**Prompt**
In the listing below, locate the line that contains "1223 pixels high." and the line that contains "n = obj('nail', nail_mesh, None, eb);". Restate word for word those two lines and every line between them, and nothing else.

**The input**
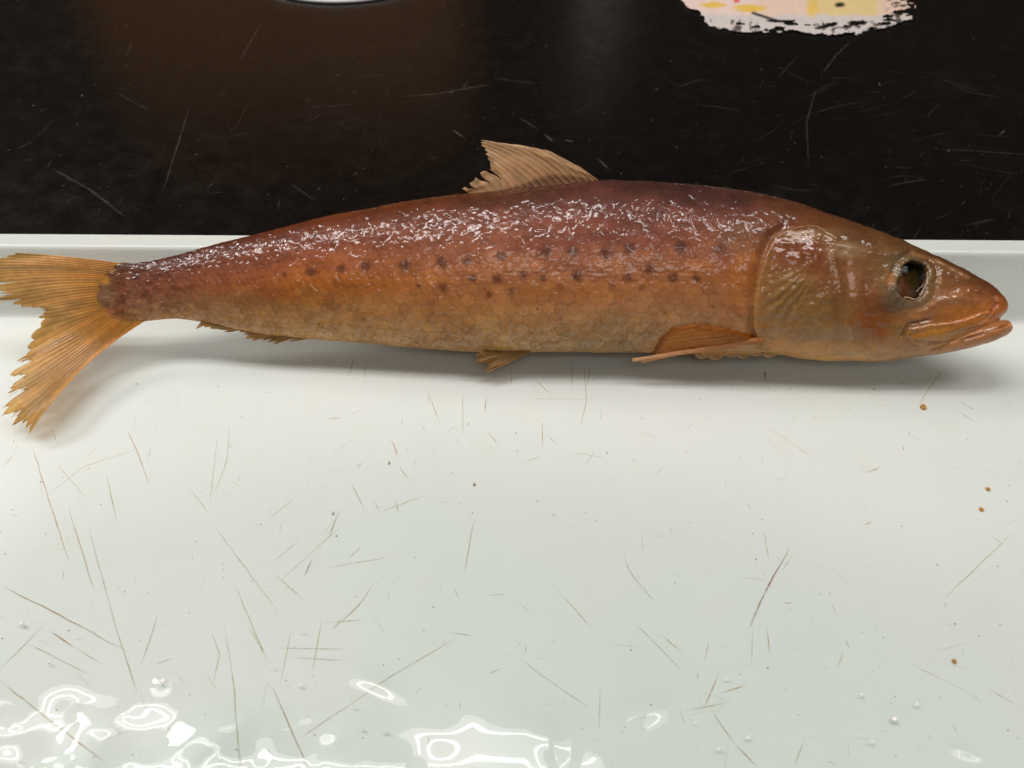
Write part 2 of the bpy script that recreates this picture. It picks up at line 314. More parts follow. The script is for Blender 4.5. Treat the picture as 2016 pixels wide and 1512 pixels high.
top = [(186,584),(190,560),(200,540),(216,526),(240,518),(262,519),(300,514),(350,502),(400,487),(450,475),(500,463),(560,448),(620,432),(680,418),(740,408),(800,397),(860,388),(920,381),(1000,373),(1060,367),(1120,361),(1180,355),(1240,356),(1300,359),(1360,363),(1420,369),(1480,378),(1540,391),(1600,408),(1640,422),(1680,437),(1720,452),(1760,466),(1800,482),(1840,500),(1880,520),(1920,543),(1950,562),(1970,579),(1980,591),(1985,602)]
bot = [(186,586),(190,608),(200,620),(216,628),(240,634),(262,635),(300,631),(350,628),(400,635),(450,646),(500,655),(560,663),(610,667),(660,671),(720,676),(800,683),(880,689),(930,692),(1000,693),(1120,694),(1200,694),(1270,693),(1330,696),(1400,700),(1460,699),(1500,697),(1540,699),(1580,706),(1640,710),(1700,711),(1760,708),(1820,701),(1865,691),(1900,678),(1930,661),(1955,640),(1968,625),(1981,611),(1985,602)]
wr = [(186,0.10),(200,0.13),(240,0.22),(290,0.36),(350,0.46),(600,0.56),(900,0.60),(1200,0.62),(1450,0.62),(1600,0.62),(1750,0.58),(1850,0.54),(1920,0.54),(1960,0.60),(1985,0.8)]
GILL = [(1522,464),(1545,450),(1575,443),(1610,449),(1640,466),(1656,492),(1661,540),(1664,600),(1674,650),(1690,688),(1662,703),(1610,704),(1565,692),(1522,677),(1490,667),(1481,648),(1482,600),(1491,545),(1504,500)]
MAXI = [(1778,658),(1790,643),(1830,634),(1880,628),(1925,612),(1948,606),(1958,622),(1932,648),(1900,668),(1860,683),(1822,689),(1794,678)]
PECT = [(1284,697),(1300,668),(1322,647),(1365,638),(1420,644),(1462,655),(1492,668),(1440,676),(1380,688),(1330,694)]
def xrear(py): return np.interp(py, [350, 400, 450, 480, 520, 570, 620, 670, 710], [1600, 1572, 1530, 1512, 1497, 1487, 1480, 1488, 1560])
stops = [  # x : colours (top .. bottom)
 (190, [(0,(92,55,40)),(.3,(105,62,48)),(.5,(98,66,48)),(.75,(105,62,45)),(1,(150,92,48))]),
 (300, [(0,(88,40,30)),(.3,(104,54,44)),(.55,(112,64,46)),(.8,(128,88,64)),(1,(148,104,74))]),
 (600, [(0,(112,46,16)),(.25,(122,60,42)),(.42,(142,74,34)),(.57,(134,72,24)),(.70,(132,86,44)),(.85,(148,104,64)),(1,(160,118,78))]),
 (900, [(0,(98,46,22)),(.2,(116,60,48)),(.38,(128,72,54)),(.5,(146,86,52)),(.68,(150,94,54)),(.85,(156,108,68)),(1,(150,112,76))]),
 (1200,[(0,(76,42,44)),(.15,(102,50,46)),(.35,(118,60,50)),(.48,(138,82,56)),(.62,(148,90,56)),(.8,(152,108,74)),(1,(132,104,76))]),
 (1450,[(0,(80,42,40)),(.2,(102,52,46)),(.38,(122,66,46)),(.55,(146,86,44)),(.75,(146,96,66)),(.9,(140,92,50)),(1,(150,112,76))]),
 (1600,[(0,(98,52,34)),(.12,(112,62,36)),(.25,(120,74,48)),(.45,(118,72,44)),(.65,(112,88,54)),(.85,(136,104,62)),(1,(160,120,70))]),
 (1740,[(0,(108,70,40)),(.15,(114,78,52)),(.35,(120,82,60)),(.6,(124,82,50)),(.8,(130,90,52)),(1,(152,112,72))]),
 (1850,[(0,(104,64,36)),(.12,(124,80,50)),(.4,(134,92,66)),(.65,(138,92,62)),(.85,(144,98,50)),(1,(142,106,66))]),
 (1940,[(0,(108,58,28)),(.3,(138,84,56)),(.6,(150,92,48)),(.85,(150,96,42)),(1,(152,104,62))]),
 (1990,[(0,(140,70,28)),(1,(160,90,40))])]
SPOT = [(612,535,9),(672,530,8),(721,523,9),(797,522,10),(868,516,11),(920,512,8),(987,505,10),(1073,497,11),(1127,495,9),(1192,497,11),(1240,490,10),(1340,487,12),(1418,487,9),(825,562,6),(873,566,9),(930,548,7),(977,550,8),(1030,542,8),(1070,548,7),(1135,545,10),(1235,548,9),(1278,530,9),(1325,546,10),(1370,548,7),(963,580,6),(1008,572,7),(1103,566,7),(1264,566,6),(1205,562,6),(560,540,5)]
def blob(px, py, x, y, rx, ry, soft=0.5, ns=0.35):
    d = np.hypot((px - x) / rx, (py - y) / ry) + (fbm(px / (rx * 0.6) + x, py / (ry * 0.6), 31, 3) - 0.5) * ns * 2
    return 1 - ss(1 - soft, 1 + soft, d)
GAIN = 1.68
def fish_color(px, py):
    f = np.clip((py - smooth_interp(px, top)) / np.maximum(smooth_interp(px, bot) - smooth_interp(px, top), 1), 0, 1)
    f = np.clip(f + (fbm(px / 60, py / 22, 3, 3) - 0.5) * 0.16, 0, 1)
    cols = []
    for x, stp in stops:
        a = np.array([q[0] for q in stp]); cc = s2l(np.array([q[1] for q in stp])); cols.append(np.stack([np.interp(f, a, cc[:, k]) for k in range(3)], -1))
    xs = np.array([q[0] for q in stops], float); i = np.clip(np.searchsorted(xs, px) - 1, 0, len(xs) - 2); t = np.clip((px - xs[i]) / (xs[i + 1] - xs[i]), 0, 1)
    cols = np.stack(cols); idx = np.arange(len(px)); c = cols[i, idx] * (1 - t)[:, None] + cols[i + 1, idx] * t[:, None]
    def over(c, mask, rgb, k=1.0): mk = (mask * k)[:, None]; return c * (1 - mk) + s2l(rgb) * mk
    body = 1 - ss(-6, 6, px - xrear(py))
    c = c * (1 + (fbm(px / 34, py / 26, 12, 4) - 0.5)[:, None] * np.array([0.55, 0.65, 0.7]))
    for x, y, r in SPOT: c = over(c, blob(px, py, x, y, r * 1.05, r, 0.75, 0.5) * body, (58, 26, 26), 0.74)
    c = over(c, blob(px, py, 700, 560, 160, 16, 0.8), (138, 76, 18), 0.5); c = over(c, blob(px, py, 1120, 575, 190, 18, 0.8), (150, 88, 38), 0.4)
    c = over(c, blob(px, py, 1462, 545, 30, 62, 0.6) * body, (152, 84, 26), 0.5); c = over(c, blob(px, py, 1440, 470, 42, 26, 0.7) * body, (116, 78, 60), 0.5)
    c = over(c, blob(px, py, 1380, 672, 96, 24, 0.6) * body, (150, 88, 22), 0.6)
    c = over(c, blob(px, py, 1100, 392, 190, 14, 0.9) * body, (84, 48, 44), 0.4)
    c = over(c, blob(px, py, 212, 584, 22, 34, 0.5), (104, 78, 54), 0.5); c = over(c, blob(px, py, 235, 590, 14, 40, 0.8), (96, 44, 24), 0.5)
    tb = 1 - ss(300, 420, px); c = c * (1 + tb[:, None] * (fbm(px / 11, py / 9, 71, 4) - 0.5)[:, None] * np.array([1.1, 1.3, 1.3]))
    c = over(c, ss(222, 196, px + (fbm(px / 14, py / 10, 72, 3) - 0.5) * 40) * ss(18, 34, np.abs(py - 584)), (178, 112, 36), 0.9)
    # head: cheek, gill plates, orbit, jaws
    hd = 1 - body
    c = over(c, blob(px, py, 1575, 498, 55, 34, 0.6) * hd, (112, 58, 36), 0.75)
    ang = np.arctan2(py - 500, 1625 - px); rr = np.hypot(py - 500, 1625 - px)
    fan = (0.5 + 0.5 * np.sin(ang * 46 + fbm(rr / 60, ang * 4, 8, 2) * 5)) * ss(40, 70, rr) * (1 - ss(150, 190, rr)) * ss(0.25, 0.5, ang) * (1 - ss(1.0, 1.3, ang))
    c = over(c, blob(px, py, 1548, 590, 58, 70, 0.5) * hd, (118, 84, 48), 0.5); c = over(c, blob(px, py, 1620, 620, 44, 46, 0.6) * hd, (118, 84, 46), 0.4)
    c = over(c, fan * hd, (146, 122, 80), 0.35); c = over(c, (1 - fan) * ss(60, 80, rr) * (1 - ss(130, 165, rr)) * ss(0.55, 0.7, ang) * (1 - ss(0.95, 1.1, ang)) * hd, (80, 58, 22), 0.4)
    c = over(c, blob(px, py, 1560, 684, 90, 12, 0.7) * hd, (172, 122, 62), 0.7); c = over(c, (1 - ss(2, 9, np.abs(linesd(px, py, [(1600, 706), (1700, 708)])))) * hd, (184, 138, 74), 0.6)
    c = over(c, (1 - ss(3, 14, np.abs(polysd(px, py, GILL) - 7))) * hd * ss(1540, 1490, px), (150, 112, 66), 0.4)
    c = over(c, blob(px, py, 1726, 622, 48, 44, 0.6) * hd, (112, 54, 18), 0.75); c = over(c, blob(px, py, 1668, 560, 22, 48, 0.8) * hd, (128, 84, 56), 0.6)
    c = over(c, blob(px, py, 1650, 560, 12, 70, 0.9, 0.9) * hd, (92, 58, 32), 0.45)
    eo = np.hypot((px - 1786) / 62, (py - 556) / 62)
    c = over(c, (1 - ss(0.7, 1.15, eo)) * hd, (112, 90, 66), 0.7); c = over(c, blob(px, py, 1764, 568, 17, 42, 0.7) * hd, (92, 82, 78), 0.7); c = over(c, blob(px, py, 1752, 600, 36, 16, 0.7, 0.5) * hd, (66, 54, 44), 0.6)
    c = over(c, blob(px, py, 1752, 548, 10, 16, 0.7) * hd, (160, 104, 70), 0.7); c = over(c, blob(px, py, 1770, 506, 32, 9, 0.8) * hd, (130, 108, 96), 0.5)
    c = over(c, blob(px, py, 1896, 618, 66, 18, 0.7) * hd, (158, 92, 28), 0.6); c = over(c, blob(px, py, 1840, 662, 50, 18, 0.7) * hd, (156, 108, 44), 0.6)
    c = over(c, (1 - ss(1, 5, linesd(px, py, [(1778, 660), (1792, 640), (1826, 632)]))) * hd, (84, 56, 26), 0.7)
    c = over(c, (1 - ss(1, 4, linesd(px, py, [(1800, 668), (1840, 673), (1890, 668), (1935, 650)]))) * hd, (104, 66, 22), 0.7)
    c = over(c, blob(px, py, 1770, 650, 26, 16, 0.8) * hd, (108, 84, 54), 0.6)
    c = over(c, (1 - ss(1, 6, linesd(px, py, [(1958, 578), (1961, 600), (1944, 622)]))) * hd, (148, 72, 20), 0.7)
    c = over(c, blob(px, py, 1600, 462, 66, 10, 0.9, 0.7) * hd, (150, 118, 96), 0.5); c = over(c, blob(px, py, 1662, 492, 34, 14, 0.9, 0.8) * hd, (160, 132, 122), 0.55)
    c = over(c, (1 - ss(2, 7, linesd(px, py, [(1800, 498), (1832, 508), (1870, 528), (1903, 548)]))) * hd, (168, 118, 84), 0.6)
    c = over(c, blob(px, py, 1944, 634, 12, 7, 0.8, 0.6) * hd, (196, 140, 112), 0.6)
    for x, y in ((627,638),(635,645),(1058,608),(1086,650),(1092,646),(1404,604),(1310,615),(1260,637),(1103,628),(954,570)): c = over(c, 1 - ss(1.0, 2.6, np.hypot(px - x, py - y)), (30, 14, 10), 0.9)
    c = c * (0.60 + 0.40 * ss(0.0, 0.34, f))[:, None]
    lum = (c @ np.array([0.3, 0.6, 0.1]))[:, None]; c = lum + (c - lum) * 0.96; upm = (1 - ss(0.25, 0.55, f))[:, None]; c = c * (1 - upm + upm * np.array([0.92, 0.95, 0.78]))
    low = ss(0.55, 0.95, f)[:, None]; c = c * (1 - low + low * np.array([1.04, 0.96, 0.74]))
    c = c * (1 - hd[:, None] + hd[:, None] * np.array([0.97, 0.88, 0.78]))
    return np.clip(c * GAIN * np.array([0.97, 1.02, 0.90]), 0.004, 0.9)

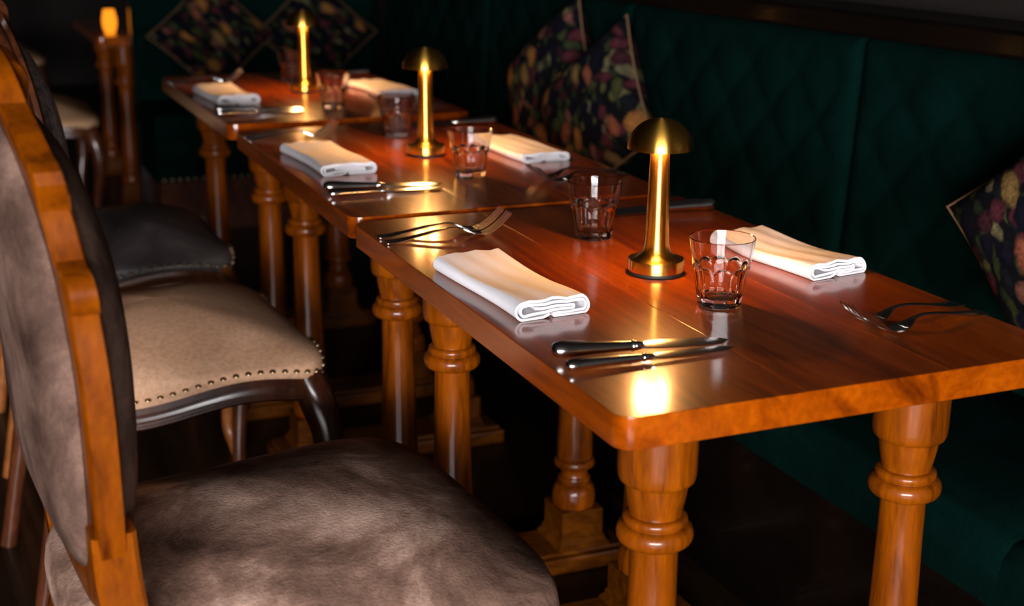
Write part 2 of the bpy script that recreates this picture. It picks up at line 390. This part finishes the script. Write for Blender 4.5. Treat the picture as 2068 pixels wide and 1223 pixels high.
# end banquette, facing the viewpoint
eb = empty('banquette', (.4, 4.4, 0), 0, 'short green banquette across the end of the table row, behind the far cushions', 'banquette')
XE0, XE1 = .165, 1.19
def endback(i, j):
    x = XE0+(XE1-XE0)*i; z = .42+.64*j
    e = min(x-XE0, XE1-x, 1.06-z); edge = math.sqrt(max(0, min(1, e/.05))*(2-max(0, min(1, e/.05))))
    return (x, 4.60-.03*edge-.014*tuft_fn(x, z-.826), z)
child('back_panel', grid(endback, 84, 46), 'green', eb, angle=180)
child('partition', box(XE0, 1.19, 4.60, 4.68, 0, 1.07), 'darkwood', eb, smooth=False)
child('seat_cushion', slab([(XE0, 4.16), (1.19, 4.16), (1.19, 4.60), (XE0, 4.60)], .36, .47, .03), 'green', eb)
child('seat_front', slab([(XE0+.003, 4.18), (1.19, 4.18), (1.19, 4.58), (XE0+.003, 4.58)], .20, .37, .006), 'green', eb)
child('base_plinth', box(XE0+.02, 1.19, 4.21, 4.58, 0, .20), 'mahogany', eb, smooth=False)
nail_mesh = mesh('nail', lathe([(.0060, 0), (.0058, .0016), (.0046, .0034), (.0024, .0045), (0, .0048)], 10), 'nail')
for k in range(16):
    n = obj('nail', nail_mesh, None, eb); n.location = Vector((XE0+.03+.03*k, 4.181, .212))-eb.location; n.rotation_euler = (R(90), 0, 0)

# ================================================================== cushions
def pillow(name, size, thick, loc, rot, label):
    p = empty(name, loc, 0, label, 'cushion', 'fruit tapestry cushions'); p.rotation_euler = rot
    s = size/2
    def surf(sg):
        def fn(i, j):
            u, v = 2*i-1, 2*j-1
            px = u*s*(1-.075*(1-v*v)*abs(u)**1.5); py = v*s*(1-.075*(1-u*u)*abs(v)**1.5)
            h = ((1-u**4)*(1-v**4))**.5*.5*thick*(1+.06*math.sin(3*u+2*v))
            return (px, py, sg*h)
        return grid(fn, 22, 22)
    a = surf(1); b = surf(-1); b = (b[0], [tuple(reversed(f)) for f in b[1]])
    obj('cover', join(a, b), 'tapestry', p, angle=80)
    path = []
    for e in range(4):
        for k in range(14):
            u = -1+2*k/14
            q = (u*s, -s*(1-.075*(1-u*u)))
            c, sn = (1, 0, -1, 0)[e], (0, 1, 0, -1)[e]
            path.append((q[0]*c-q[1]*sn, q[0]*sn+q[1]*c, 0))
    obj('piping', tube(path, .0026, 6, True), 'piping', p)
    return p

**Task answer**
Write part 2 of the bpy script that recreates this picture. It picks up at line 390. This part finishes the script. Write for Blender 4.5. Treat the picture as 2068 pixels wide and 1223 pixels high.
# end banquette, facing the viewpoint
eb = empty('banquette', (.4, 4.4, 0), 0, 'short green banquette across the end of the table row, behind the far cushions', 'banquette')
XE0, XE1 = .165, 1.19
def endback(i, j):
    x = XE0+(XE1-XE0)*i; z = .42+.64*j
    e = min(x-XE0, XE1-x, 1.06-z); edge = math.sqrt(max(0, min(1, e/.05))*(2-max(0, min(1, e/.05))))
    return (x, 4.60-.03*edge-.014*tuft_fn(x, z-.826), z)
child('back_panel', grid(endback, 84, 46), 'green', eb, angle=180)
child('partition', box(XE0, 1.19, 4.60, 4.68, 0, 1.07), 'darkwood', eb, smooth=False)
child('seat_cushion', slab([(XE0, 4.16), (1.19, 4.16), (1.19, 4.60), (XE0, 4.60)], .36, .47, .03), 'green', eb)
child('seat_front', slab([(XE0+.003, 4.18), (1.19, 4.18), (1.19, 4.58), (XE0+.003, 4.58)], .20, .37, .006), 'green', eb)
child('base_plinth', box(XE0+.02, 1.19, 4.21, 4.58, 0, .20), 'mahogany', eb, smooth=False)
nail_mesh = mesh('nail', lathe([(.0060, 0), (.0058, .0016), (.0046, .0034), (.0024, .0045), (0, .0048)], 10), 'nail')
for k in range(16):
    n = obj('nail', nail_mesh, None, eb); n.location = Vector((XE0+.03+.03*k, 4.181, .212))-eb.location; n.rotation_euler = (R(90), 0, 0)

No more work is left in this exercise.